Laurence Swan, Chairperson of the Board of Governors, mentioned to reporters that :

“It was fantastic to have the Archbishop with us today on such a momentous birthday. We cannot thank him enough for finding the time in his immensely busy schedule.

“It is important that we get a message out to all parents that this school with its state-of-the-art facilities is better prepared than ever before for the days to come, and that our students will be educated to the best level that they can each attain. We are so aware that they have to be able to engage, and compete with increasing opposition on the university entry and jobs fronts with the talented students of other nations. We are in good shape to enable them to both do this and enjoy doing so.”

The celebration had begun on Thursday evening with Mr Michael Gaynor, President of the Old Dundalk Society, naming a number of buildings for families which had contributed significantly to the school’s development in the last and current centuries.

These were the refurbished 1817 central Georgian building to which the school moved in that year. This is now called “Hanbidge House” after Reverend A.A.Hanbidge who was Headmaster at the school for 33 years from 1921 to 1954. Mr. Hanbidge built the school up with little money after a period of decline during and following World War I. This building still remains central to school activities as it houses the Headmaster’s office, general administration offices, boardroom and numerous other student activity rooms.

A short walk down the tree-lined avenue later, the assembled crowd gathered below watched as Michael Gaynor declared “I name this building : Treadwell Cottage”. The wider Treadwell family have educated 20 of their children at the school over the last 80 years.

The crowd then retraced its steps to the school’s magnificent new multi-purpose hall comprising a theatre with the best in sound and lighting, basket ball and badminton courts, plus changing rooms. Henceforth it is being called “Finnamore Hall” after Headmaster Reverend A.J.Finnamore and his wife Joan (née Lait). Mr. Finnamore was Headmaster for 30 years and was a nephew of Mr. Hanbidge.
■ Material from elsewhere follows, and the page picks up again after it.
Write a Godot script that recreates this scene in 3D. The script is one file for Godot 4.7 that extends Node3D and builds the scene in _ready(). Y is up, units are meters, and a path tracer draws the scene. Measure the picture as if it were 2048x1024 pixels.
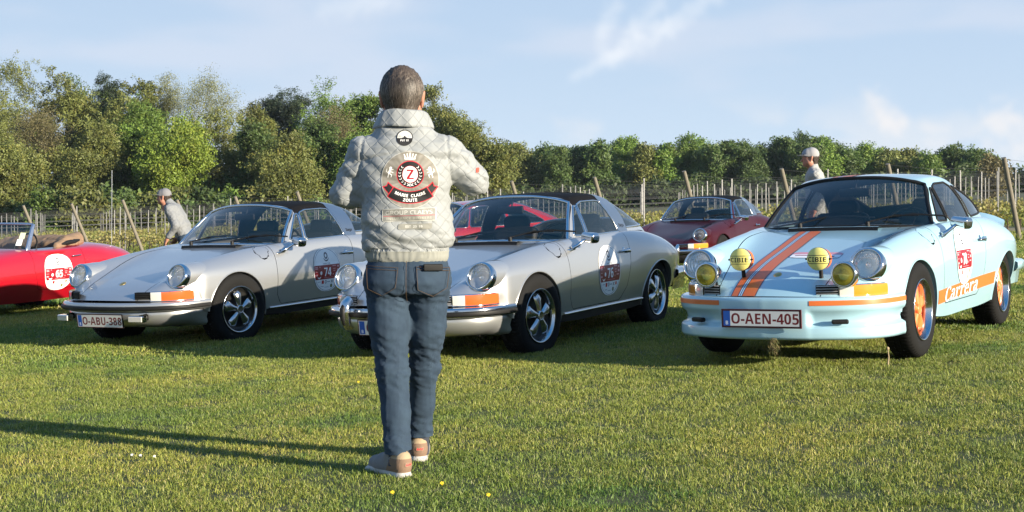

Just around a couple of corners, and the crowd stopped at a superb new sculpture by local artist and past pupil, Sandra Bell, entitled the “Seat of Learning”. Having whipped off a covering to officially unveil the work, which is lit at night by both sunken lights on its base and LEDs in a book held by an angel. Mr. Michael Gaynor praised the Department of Education and Skills and school for having the foresight to allow for the funding of such a work of art and, in particular, Ms. Sandra Bell for producing such an “imaginative, appropriate and delightful piece of work which he said he was sure would inspire many a student in years to come”.

Turning behind him to what has been known variously up until recently as the “Science Block”, and the “1989 Building” he advised all that it would now be called the “Swan Building” after Allan Peter Swan and his son, Allan Beresford Swan. Both of whom had been Governors of the school in the last century and, appropriately, scientists as well as well-known personages in Dundalk - the former as MD of The Distillery and a Chairman of Dundalk Chamber of Commerce in 1914; and the latter as an overseas cotton farmer and later as a President of the County Louth Archaeological Society, and member of the Old Dundalk Society from its inception. This takes us to the present day where “The Swan family is still much involved with this great school”, he said, “through the son and grandson of Allan Beresford , namely Laurence, and Tristan, continuing a tradition with both being Governors.

Turning back to the court yard in which all the audience were still assembled.

No more fitting a name could it get than to commemorate Mr. Alan Gray, who at the time of his death had been a Governor of the school for forty-four years. The name “Gray Court” would quite rightly now be central to the lives of students in Dundalk Grammar School lest they forget someone who had tirelessly worked to bring the school to where it is today.

Finally Mr Gaynor turned to the immense new handsome two-storey classroom block which joins to the 1817 Hanbidge House via a two-level glass-enclosed bridge. “Bishop Harper in his former position as Archbishop of Armagh, became a good friend of Dundalk Grammar School by agreeing to become the first Chairperson of the school’s Joint-Patronage Body. Also, through his considerable experience as an archaeologist in Northern Ireland and, of course, his position as Archbishop, he had assisted the school obtain planning permission for many of the works being viewed here today; but especially this new two-storey expansive classroom block.” In concluding Mr. Gaynor commented that “It is appropriate that the Board of Governors of the Grammar School wished Bishop Harper to be honoured by naming this building after him, and I know”, he said, “that the school is greatly honoured that Bishop Harper agreed to their request.”

Dundalk Grammar School wishes its great appreciation to the Department of Education and Skills to be recorded. Chairperson of the Board of Governors, Dr Laurence Swan, told our correspondent “We have found the Department officials, in their planning section in particular in this case, to have been excellent, attentive and speedy throughout this project, and always sensitive to the school’s needs. This facility in its entirety is a triumph of public and private funding as it has been paid for approximately 75 per cent by government funding and 25 per cent by the school itself. From these excellent facilities our superb staff can deliver world-class education to all our students. However, this type of work is never done ..., and we shall shortly be tackling our next developments.”

This proud moment in the schools history was attended by many interested in the history of Dundalk and education in general. Many past pupils returned to see a renaissance of their Alma Mater accompanied by many relatives from near and far of the Hanbidge, Treadwell, Finnamore, Swan and Gray families, not forgetting Bishop Alan E.T. Harper and his wife Helen.